Read Excerpt: 'Food, Inc.'

What is the the real cost of cheap food?

ByABC News via logo
June 9, 2009, 6:22 PM

June 9, 2009— -- The movie "Food, Inc." provides a shocking look at the world behind the food we eat. Looking at factory farms and regulatory agencies, "Food, Inc." goes into unprecedented detail about the way food gets on our plate and the effects it can have on our bodies.

Expanding on the ideas presented in the film, the book answers questions posed by experts in a series of essays.

Read an excerpt of the book below:

Eric Schlosser is an award-winning investigative journalist whose work has appeared in the Atlantic Monthly, Rolling Stone, the Nation, and the New Yorker. His writing has focused mainly on groups at the margins of American society: illegal immigrants, migrant farm workers, prisoners, the victims of crime. His first book, Fast Food Nation: The Dark Side of the All-American (2001), was an international bestseller, translated into twenty languages. His second book, Reefer Madness: Sex, Drugs, and Cheap Labor in the American Black Market (2003), explored the underground economy of the United States. In Chew on This (2006), Schlosser and his co-author Charles Wilson introduced young readers to many of the issues and problems arising from industrial food production. Two of Schlosser's plays, Americans (2003) and We the People (2007) have been produced in London. He served as a co-writer and executive producer of the film Fast Food Nation (2006). He also served as an executive producer of the film There Will Be Blood (2007). Schlosser has for many years been researching a book about the American prison system.

Q. Your book Fast Food Nation was one of the landmarks in the development of today's movement to reform the American food production system. Can you talk about how you got involved as a journalist with issues surrounding food, and how Fast Food Nation came to be?

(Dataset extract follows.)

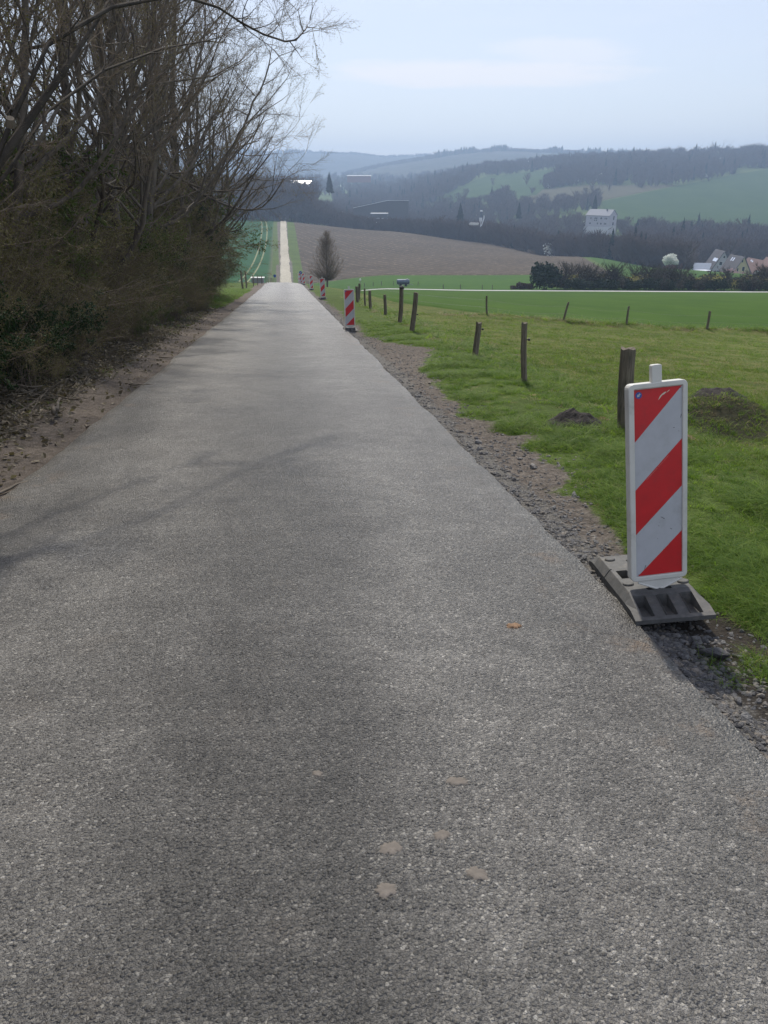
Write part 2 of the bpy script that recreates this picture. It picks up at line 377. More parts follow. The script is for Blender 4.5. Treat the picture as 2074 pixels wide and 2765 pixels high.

I was introduced to the world of modern food production in the mid-1990s, while researching an article about California's strawberry industry for the Atlantic Monthly. It was an investigative piece about illegal immigrants, the transformation of California agriculture, the exploitation of poor migrant workers. It opened my eyes to the difference between what you see in the supermarket and what you see in the fields--the reality of how our food is produced.

So my interest in the whole subject began from the workers' perspective. At the time, the governor of California, Pete Wilson, was arguing that illegal immigrants were welfare cheats. He claimed they were coming to California to live off taxpayers. Instinctively, that didn't sound right to me. During my visits to California I noticed there were a lot of poor Latinos working very hard at jobs that nobody else seemed willing to do.

The discrepancy between the governor's rhetoric and what I saw with my own eyes made me curious about the actual economic effect of all these illegal immigrants in California. So I began to investigate the subject. And I found that during the same years in which illegal immigration to California had increased, the number of farm workers there had grown, too. In fact, California was becoming increasingly dependent on poor farm workers to pick its fruits and vegetables by hand. And lo and behold, some of the Pete Wilson's largest campaign supporters were California growers who were profiting enormously from the exploitation of illegal immigrants.